Let’s get back to business
The U.S. Senate has only confronted a presidential impeachment trial three times in American history. The first was President Andrew Johnson’s trial in 1868, which reflected the lingering divisions of the Civil War. The second was President Bill Clinton’s trial more than 130 years later in 1999. At that time, I was serving South Dakota as a member of the U.S. House of Representatives. I assumed and hoped that would be the last time I would be involved with the very rarely used impeachment provision in the U.S. Constitution. Regrettably, it was not.
Impeachment is extraordinarily divisive and disruptive. It is, after all, overturning the will of the American people by attempting to remove a duly elected president from office.

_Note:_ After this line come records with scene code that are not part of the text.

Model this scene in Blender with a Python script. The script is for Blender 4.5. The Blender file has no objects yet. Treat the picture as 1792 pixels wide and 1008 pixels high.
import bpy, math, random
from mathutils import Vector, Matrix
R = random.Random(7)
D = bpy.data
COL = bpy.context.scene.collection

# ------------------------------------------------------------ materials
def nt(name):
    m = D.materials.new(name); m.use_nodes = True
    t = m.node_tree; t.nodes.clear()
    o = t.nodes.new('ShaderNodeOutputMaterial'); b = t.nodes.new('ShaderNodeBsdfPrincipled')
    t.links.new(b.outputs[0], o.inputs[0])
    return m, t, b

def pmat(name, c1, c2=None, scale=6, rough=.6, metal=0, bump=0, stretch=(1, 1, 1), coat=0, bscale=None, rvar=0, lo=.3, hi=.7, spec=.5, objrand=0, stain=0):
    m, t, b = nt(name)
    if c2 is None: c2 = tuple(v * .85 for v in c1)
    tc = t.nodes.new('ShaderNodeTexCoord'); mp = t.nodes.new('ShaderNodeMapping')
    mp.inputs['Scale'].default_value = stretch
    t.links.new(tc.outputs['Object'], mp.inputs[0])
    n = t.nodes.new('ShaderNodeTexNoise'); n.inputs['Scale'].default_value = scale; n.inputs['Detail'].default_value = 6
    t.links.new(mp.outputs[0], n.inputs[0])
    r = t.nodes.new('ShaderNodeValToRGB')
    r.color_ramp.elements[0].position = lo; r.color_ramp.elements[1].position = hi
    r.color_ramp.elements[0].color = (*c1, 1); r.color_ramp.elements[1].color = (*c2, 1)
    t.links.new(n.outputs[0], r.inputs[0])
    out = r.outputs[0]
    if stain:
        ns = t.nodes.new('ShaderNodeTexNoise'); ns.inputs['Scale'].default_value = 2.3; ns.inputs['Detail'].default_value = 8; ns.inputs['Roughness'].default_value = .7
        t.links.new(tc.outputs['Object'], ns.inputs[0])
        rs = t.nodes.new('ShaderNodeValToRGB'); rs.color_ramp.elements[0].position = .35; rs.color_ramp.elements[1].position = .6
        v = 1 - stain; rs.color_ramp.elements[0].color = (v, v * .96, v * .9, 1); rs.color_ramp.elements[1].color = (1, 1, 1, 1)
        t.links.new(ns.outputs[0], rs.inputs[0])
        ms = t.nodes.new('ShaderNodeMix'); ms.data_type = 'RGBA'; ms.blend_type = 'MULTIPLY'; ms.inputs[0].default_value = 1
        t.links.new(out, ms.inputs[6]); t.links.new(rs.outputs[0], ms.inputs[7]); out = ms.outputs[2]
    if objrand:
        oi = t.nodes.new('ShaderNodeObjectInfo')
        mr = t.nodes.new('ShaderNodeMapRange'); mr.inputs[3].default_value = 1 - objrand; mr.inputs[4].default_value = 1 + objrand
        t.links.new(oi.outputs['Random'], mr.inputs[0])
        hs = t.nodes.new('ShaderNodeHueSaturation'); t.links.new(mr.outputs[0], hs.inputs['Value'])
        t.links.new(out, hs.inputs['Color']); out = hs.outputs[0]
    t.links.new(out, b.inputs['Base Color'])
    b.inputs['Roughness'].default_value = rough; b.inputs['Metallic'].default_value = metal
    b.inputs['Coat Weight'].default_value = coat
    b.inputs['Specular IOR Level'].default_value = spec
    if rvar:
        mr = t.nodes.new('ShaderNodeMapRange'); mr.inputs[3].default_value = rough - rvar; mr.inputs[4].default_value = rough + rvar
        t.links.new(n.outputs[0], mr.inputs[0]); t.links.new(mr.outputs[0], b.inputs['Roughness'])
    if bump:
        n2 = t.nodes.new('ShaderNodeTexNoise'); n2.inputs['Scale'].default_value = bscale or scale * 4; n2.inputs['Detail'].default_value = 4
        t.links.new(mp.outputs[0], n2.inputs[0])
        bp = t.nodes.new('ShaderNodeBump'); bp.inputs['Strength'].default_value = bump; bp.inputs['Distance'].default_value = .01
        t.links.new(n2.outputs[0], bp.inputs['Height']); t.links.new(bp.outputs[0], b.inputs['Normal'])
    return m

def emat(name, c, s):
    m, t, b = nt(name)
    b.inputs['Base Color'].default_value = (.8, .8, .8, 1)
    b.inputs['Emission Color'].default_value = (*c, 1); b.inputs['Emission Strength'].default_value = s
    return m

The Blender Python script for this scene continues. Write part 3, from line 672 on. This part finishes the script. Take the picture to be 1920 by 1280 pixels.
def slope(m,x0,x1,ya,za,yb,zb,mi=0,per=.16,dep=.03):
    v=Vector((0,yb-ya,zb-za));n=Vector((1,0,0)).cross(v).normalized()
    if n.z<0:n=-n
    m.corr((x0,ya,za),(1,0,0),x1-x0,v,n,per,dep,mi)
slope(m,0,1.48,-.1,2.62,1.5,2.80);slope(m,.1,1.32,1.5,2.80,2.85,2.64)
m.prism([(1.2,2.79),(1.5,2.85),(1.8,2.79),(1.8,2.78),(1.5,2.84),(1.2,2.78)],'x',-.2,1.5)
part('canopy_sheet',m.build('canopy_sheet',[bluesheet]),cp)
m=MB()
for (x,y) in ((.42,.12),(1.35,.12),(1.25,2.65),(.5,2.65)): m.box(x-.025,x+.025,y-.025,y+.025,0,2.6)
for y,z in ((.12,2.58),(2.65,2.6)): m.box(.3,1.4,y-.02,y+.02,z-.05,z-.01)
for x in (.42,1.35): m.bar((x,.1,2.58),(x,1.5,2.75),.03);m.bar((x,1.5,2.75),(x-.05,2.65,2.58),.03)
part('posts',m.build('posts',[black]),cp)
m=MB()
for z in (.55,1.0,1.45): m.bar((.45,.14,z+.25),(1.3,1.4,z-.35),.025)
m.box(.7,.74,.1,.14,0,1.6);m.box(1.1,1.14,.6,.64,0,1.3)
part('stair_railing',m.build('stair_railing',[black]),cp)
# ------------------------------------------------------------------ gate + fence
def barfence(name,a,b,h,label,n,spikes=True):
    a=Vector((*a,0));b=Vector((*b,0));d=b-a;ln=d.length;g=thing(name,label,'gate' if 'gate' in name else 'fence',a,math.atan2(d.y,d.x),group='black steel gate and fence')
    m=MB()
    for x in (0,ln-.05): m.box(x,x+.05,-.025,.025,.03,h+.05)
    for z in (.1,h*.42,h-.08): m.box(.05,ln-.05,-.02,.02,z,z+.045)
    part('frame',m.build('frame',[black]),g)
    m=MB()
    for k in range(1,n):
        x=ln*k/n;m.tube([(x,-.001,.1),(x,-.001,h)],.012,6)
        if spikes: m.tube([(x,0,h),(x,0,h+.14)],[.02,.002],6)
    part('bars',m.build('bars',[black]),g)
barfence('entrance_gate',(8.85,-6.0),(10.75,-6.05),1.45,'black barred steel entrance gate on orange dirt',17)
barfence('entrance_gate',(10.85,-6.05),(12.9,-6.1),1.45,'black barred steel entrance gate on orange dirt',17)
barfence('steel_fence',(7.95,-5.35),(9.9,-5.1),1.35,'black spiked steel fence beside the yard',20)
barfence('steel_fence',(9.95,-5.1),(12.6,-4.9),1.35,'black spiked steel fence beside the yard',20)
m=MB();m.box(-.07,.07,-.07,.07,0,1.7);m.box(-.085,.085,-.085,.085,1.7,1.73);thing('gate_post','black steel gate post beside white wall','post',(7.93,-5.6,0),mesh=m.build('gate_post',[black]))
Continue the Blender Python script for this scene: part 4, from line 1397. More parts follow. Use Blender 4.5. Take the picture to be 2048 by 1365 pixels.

Our Founding Fathers intended impeachment to be an extreme remedy used only in extreme circumstances. The history of the Constitutional Convention clearly demonstrates that impeachable behavior must meet a very high threshold. To guard against misuse of this extraordinary power, the Founders split the impeachment power – assigning the authority to impeach solely to the House of Representatives and the power to try impeachments solely to the Senate. As a final check, the Founders required a two-thirds supermajority vote in the Senate to remove a president from office.
For this third presidential impeachment trial in American history, I literally had a front-row seat. My Senate desk is in the front row of the chamber, and I was able to look squarely at the participants in this historic constitutional proceeding.
In the end, I joined a majority of the Senate in voting to acquit the president. My conclusion was based on four key considerations: the facts of the case, the threshold imposed by the Constitution for conviction and removal from office, the deeply flawed and completely partisan House process that led to this impeachment, and the fact that there’s a national election just months away from now.
I listened carefully to the House managers’ case, which included the testimony of more than a dozen witnesses and nearly 30,000 pages of documents. I entered the Senate trial with an open mind, knowing the president’s team would be afforded the fairness and impartiality that were lacking in the House’s highly partisan and one-sided process. In total, I listened to nearly 70 hours’ worth of testimony, questions, and answers from both the House managers and the president’s counsel. While we can debate the president’s judgment, or even conclude that his actions were inappropriate, I determined that this case did not meet the high threshold that our Founders envisioned.
Rescinding the results of a democratic election would be incredibly disruptive under any circumstance, but that’s especially true when there is a presidential election less than 10 months from now. It is the American people, not a bunch of Washington politicians, who should decide this case. I believe a sizable majority of South Dakotans share that view and wanted me to vote to acquit the president. That is how I cast their vote in the Senate.
At one point in the trial, during one of our breaks, a senator from the other side of the aisle approached me on the floor and said, “I sure hope we can still work together when all of this is done.” Throughout this process, there were strong, and at times heated, arguments made by the House managers and the president’s team. Republicans expressed their opinions, and Democrats expressed theirs. But I strongly believe that we should always follow the rule that we can disagree without being disagreeable. This period in our history should be no different, and I look forward to working with my colleagues – Republican and Democrat – now that this trial is finally behind us. Let’s get back to business.